What is expected → Up to and including the line with "COL=S.collection", reproduce the listing below exactly, beginning at its first line.

Data excerpt →

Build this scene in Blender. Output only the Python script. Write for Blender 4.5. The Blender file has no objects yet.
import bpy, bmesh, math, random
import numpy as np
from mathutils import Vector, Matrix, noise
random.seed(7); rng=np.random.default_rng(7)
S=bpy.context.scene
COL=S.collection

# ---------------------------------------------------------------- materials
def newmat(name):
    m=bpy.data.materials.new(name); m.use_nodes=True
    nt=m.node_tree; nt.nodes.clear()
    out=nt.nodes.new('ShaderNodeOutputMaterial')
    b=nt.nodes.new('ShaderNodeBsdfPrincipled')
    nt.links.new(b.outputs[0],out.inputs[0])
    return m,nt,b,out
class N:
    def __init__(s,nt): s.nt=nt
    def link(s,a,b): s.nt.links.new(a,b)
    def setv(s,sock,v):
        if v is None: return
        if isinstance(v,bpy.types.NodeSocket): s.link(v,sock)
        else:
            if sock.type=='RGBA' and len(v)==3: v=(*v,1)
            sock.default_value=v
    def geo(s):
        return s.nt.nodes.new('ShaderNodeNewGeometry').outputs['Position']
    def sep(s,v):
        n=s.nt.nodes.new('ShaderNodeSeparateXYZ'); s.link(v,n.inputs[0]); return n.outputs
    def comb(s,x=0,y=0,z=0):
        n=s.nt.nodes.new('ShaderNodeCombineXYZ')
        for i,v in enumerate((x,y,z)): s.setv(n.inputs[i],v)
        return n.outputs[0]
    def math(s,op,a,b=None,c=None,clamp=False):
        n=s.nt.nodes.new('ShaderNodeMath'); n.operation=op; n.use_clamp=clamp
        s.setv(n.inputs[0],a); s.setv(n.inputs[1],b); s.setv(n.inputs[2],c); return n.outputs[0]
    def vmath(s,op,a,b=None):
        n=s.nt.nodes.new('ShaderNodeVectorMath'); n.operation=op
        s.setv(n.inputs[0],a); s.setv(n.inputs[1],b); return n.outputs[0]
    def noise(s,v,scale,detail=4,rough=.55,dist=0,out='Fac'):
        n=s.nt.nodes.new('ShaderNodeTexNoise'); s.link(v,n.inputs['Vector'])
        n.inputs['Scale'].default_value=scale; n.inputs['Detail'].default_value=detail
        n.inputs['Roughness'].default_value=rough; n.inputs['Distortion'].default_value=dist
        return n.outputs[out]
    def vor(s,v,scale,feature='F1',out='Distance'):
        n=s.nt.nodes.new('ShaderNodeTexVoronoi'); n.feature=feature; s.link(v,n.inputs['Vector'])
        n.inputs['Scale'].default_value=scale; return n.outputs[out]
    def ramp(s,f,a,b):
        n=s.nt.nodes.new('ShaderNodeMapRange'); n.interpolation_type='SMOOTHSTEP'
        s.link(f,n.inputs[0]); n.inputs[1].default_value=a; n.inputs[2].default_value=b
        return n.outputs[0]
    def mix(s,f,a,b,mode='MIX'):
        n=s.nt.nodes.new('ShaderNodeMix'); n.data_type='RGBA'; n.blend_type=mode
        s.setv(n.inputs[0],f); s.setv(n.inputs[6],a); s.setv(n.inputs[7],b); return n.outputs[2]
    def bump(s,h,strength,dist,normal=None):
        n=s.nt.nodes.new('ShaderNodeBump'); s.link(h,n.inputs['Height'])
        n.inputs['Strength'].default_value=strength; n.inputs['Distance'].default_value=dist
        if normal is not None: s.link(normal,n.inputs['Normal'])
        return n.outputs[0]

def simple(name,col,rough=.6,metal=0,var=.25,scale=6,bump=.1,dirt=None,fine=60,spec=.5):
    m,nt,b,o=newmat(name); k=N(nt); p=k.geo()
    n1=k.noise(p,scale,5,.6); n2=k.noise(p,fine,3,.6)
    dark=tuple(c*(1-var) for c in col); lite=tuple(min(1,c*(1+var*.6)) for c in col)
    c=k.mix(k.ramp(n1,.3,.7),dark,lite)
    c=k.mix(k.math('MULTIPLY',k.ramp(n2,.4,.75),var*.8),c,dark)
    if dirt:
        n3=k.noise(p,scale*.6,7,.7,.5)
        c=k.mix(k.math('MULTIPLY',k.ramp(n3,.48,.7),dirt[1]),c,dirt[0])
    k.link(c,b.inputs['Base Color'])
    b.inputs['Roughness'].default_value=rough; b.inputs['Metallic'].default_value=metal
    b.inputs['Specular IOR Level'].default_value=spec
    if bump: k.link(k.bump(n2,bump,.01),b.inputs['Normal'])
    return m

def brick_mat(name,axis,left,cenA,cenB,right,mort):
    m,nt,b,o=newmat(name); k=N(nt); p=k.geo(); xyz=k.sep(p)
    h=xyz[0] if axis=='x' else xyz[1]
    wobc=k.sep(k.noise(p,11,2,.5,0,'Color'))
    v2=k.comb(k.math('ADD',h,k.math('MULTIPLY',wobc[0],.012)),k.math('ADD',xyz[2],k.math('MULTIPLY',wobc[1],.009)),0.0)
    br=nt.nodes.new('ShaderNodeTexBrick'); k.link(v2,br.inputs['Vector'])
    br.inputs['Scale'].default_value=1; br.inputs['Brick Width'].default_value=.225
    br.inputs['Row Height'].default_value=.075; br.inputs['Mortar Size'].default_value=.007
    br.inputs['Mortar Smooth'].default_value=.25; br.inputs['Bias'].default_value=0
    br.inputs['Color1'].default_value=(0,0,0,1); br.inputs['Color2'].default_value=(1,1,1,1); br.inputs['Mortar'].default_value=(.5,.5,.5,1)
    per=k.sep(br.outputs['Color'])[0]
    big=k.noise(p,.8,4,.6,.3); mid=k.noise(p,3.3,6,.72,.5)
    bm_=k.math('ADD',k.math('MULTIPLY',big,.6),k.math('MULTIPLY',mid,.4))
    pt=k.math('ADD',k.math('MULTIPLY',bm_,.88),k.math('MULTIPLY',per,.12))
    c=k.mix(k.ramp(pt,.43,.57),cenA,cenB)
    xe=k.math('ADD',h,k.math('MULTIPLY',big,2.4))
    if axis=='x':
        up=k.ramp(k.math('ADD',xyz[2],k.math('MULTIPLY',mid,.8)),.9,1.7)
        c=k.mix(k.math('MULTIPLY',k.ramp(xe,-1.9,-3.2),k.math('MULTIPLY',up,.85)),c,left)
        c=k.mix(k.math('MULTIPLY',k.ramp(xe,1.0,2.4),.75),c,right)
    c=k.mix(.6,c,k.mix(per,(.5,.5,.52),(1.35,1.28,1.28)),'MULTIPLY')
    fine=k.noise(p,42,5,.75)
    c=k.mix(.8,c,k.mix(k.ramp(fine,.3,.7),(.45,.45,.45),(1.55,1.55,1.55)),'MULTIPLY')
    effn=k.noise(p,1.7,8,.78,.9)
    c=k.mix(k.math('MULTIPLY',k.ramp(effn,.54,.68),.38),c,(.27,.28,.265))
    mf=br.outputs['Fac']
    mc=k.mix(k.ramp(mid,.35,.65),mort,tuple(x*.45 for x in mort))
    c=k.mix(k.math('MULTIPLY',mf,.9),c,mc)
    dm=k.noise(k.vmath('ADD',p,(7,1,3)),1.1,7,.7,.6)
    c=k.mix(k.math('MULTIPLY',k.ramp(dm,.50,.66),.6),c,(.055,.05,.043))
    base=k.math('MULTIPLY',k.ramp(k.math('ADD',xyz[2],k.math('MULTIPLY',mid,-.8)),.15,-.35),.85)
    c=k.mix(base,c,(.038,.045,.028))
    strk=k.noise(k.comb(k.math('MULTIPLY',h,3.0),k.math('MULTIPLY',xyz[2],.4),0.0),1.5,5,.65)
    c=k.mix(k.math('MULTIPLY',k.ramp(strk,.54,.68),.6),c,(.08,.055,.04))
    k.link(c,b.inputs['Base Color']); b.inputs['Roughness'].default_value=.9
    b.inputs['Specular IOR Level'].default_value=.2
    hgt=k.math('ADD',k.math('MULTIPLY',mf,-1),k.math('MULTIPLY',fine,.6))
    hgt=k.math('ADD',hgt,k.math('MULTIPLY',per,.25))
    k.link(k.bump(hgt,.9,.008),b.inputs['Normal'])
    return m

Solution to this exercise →
Build this scene in Blender. Output only the Python script. Write for Blender 4.5. The Blender file has no objects yet.
import bpy, bmesh, math, random
import numpy as np
from mathutils import Vector, Matrix, noise
random.seed(7); rng=np.random.default_rng(7)
S=bpy.context.scene
COL=S.collection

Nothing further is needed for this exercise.